There is another bottle signed Danran jushi in JICSBS, Spring 2009, p. 31, fig. 9; it is from the Peabody Essex Museum in Salem, Massachusetts.
We cannot automatically presume that Danran jushi and Hu Wenxiang are the same person. An alternative explanation for the use of the name is that the carver was responding to a commission from a scholar with this sobriquet. Nowhere in the seals or inscriptions on this bottle is there any verb indicating that Danran made the bottle or wrote the inscriptions. It is possible that Danran was the patron, a literatus and lover of bamboo, who chose the subject and inscriptions and commissioned Hu to make the bottle for him. Perhaps he was also the calligrapher who provided the exemplar for the potter to follow in writing the inscription, which is a well-known remark made by Wang Huizhi (d. 388 CE). Wang was very fond of bamboo.

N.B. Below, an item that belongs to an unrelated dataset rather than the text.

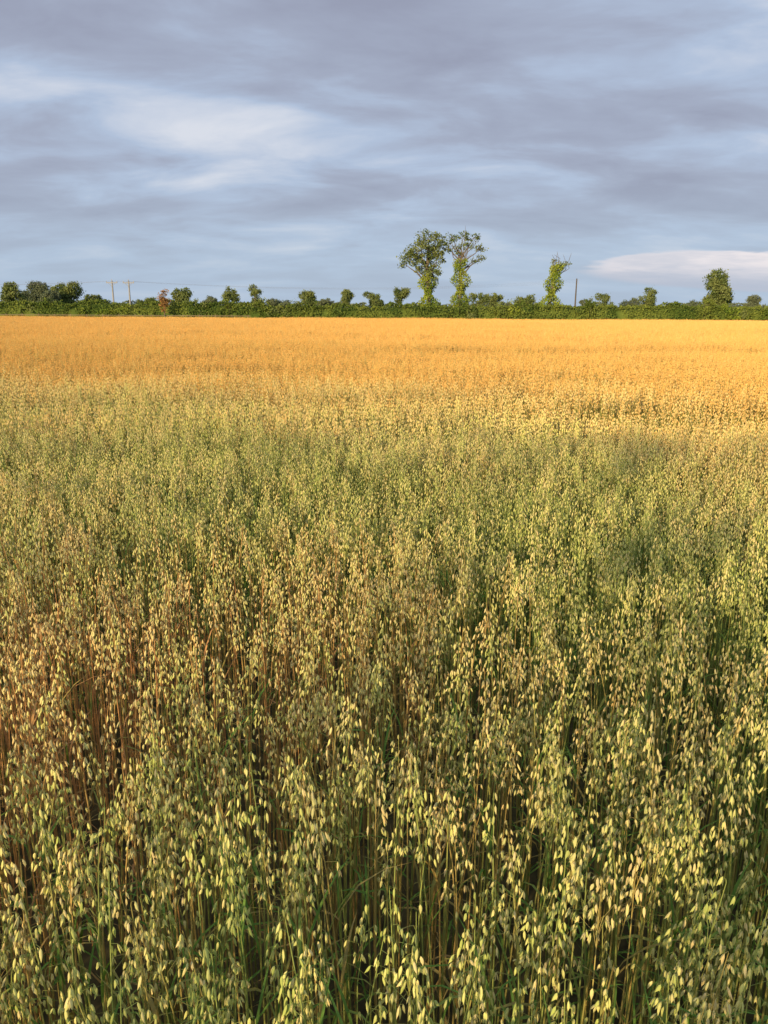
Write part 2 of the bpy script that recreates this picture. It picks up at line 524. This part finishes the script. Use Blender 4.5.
# ------------------------------------------------------------------ trees
def wander(p, q, n, amp, r):
    out = []
    p = Vector(p); q = Vector(q)
    for i in range(n+1):
        t = i/n
        o = Vector(r.normal(size=3))*amp*math.sin(math.pi*t)
        out.append(p.lerp(q, t)+o)
    return out

def tree(name, x, y, trunk, r0, blobs, leaf=0.28, mat=None, ivy=None, bare=None, seed=0, clump_n=26, dens=1.0, sc=0.55):
    r = np.random.default_rng(seed+100)
    mb = MB()
    T = [Vector((x+a, y+b, z)) for a, b, z in trunk]
    n = len(T)
    zs = T[-1].z
    mb.tube(T, [r0*(1.25 if i == 0 else 1-0.75*i/(n-1)) for i in range(n)], 8, 0, cap=True)
    def trunk_at(z):
        for i in range(n-1):
            if T[i].z <= z <= T[i+1].z:
                return T[i].lerp(T[i+1], (z-T[i].z)/(T[i+1].z-T[i].z+1e-6))
        return T[-1] if z > T[-1].z else T[0]
    for (bx, by, bz, br_, brz) in blobs:
        c = Vector((x+bx, y+by, bz))
        s = trunk_at(max(T[0].z+zs*0.25, bz-br_*1.6-abs(bx)*0.4))
        mb.tube(wander(s, c, 4, 0.12*br_, r), [r0*0.36, r0*0.28, r0*0.2, r0*0.14, r0*0.08], 5, 0)
        k = max(4, int(clump_n*br_*br_*dens/2.2))
        for j in range(k):
            d = r.normal(size=3); d /= np.linalg.norm(d)
            rad = r.uniform(0.35, 1.0)**0.5
            cc = np.array(c) + d*np.array([br_, br_, brz])*rad
            if j % 2 == 0:
                mb.tube(wander(c, cc, 2, 0.08*br_, r), [r0*0.1, r0*0.06, r0*0.03], 3, 0)
            cr_ = sc*r.uniform(0.6, 1.25)
            m = int(26*r.uniform(0.7, 1.3)*(sc/0.55)**2*(0.28/leaf)**1.5)
            C = cc + r.normal(size=(m, 3))*cr_*0.5*np.array([1, 1, 0.75])
            mb.quads_np(leaf_quads(C, leaf, r), 1)
    if ivy:
        z0, z1, ra, rb, cnt = ivy
        t = r.random(cnt); z = z0+(z1-z0)*t
        base = np.array([tuple(trunk_at(a)) for a in z])
        an = r.uniform(0, 6.28, cnt)
        R = (ra+(rb-ra)*t)*(0.75+0.3*np.sin(z*2.3+x)+0.25*np.sin(an*2+z*1.1))*r.uniform(0.55, 1.05, cnt)
        C = np.stack([base[:, 0]+np.cos(an)*R, base[:, 1]+np.sin(an)*R, z+r.normal(size=cnt)*0.15], axis=1)
        mb.quads_np(leaf_quads(C, leaf, r), 2)
    if bare:
        for (ax_, az_, bx, bz) in bare:
            p = Vector((x+ax_, y, az_)); q = Vector((x+bx, y+r.normal()*0.5, bz))
            W = wander(p, q, 4, 0.1, r)
            mb.tube(W, [0.11, 0.08, 0.06, 0.04, 0.02], 5, 0)
            for j in range(5):
                s = W[1+j % 4]
                e_ = s+Vector((r.normal()*0.5, r.normal()*0.4, abs(r.normal())*0.8+0.3))
                mb.tube(wander(s, e_, 2, 0.05, r), [0.035, 0.025, 0.012], 4, 0)
    return mb.obj(name, [m_bark, mat or m_crown, m_ivy])

tree('tall_poplar_tree', 6.5, 121.5, [(0.2, 0, 0), (0.15, 0, 3), (0.0, 0, 6), (-0.2, 0, 9), (-0.1, 0, 11.5)], 0.45,
     [(-0.2, 0, 12.3, 1.9, 1.5), (1.5, 0.3, 11.9, 1.4, 1.3), (-2.9, 0.2, 9.9, 1.7, 1.3), (-1.2, -0.6, 10.8, 1.8, 1.3),
      (1.3, 0, 9.7, 1.5, 1.4), (-0.6, 0.4, 8.6, 1.7, 1.2), (0.7, -0.4, 7.6, 1.4, 1.1), (-3.6, 0, 8.9, 0.8, 0.7), (0.2, -.3, 10.6, 1.4, 1.2)],
     ivy=(0.8, 7.8, 1.9, 1.1, 3600), leaf=0.28, seed=1, dens=0.95, clump_n=24)
tree('ivy_clad_ash_tree', 11.5, 122, [(0, 0, 0), (-0.2, 0, 3), (0.1, 0, 6), (-0.3, 0, 8.5), (0.0, 0, 10)], 0.4,
     [(-1.6, 0, 12.7, 1.0, 0.7), (0.2, 0.3, 13.0, 1.1, 0.7), (1.8, 0, 12.8, 1.0, 0.8), (2.8, 0, 11.4, 0.9, 0.7),
      (-2.1, 0, 11.4, 0.8, 0.8), (0.9, 0, 11.5, 0.9, 0.6), (2.9, 0, 9.8, 0.8, 0.4), (-0.7, 0, 11.0, 0.9, 0.8), (2.0, 0, 9.6, 0.6, 0.4)],
     ivy=(0.8, 9.6, 1.85, 1.05, 5200), leaf=0.24, seed=2, dens=1.9, clump_n=16, sc=0.42,
     bare=[(0, 9, -1.7, 12.4), (0, 9, 0.4, 13.2), (0, 8.8, 2.2, 12.4), (0.1, 8, 3.0, 9.8), (-.1, 8.5, -2.0, 11.4), (0, 9, 1.2, 12.0)])
tree('ivy_clad_dead_tree', 25.3, 121, [(-0.5, 0, 0), (-0.4, 0, 3), (0.0, 0, 5.5), (0.3, 0, 8), (0.8, 0, 9)], 0.38,
     [(1.9, 0, 9.1, 0.55, 0.35), (0.4, 0, 9.3, 0.6, 0.4), (1.2, 0, 8.7, 0.6, 0.4)],
     ivy=(0.8, 8.9, 2.1, 0.9, 5000), leaf=0.25, seed=3, dens=2.2, clump_n=14, sc=0.4,
     bare=[(0.3, 7.5, 2.2, 9.4), (0.3, 7.5, 0.9, 9.8), (0.3, 7, 2.4, 8.4), (0.2, 7.5, 0.0, 9.7)])

def round_tree(name, px, top_px, w_px, D, seed, mat=None, low=0.3, dens=0.8, horizon=311.0, leaf=0.3, loose=0.85, nb=None):
    hz = horizon + (px-384)*0.0055
    X = (px-384)*D/794.0
    H = (hz-top_px)*D/821.0 + 2.0
    R = w_px*0.5*D/794.0
    r = random.Random(seed)
    blobs = []
    zc = H*(low+1)/2; hh = H*(1-low)/2
    lean = r.uniform(-0.25, 0.25)*R
    for k in range(nb or r.choice((8, 10, 13))):
        a = r.uniform(0, 6.28); q = r.uniform(0.1, loose)
        zz = r.uniform(-0.8, 0.66)
        lim = math.sqrt(max(0.1, 1-zz*zz))
        blobs.append((math.cos(a)*R*q*lim*1.1+lean*zz, math.sin(a)*R*q*lim, zc+zz*hh, R*r.uniform(0.28, 0.57), min(hh, R)*r.uniform(0.26, 0.52)))
    return tree(name, X, D, [(0, 0, 0), (0.05, 0, H*0.3), (0.1, 0, H*0.55), (lean*0.5, 0, H*0.75)], max(0.12, H*0.022), blobs,
                leaf=leaf, mat=mat, seed=seed, dens=dens*3.4/max(1.0, R*0.6), sc=0.48*max(1, R*0.35))

small = [
    (181, 289, 22, 150, m_crown, 0.25), (231, 287, 15, 190, m_crown, 0.5), (254, 283, 17, 190, m_crown, 0.35), (207, 297, 18, 230, m_dark, 0.2),
    (286, 297, 17, 220, m_dark, 0.25), (308, 291, 18, 200, m_crown, 0.3), (345, 289, 16, 200, m_crown, 0.45), (373, 291, 18, 210, m_crown, 0.3),
    (399, 287, 16, 190, m_crown, 0.4), (472, 289, 17, 180, m_crown, 0.2), (491, 290, 18, 180, m_crown, 0.2), (525, 294, 26, 200, m_crown, 0.15),
    (603, 292, 16, 220, m_crown, 0.3), (647, 287, 20, 200, m_crown, 0.4), (750, 296, 24, 220, m_dark, 0.2), (628, 299, 22, 240, m_dark, 0.2), (688, 300, 22, 240, m_dark, 0.2),
    (326, 298, 15, 250, m_dark, 0.2), (270, 299, 18, 250, m_dark, 0.2), (586, 299, 16, 240, m_dark, 0.2), (144, 296, 22, 200, m_crown, 0.15), (508, 299, 13, 240, m_dark, 0.2)]
for i, (px, tp, w, D, mt, lo) in enumerate(small):
    round_tree('field_tree', px, tp, w, D, 540+i, mt, lo, dens=1.2)
round_tree('oak_tree', 714, 271, 38, 138, 71, m_crown, 0.12, dens=1.7, loose=0.66, nb=14)
for i, (px, tp, w, D, mt) in enumerate([(-10, 282, 38, 165, m_dark), (14, 278, 24, 160, m_crown), (39, 282, 28, 172, m_dark), (64, 279, 36, 165, m_crown), (27, 289, 24, 180, m_dark), (88, 293, 24, 175, m_crown), (50, 291, 28, 160, m_dark)]):
    round_tree('woodland_tree', px, tp, w, D, 90+i, mt, 0.12, dens=1.5, loose=0.75)
tree('copper_shrub', -32.7, 117.6, [(0, 0, 0), (0, 0, 2), (0, 0, 4.2)], 0.1,
     [(0, 0, 2.4, 0.6, 0.7), (0.35, 0, 3.2, 0.55, 0.6), (-.3, 0, 3.8, 0.5, 0.6), (0.25, 0, 4.5, 0.4, 0.5), (-.1, 0, 3.0, .5, .5)], mat=m_copper, leaf=0.2, seed=33, dens=5, sc=0.35)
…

Once, when he stayed for a short while in an empty house, he immediately sent for servants to plant bamboo in the garden, saying, “How can one live a single day without [the company of] this gentleman?” From then on, the bamboo acquired ‘cijun’ (‘this gentleman’) as one of its alternative names.

The bamboo is a symbol of a cultivated gentleman because of various good moral qualities it portrays. As examples, its slender and straight stems impart a sense of uprightness; the hollow stems represent a humble person’s receptive mind; and its ability to bend instead of being broken in inclement weather is akin to the fortitude of a scholar in adversity. The word jie, which designates the nodes of the bamboo stems, has among its various other meanings ‘integrity’ and ‘will’.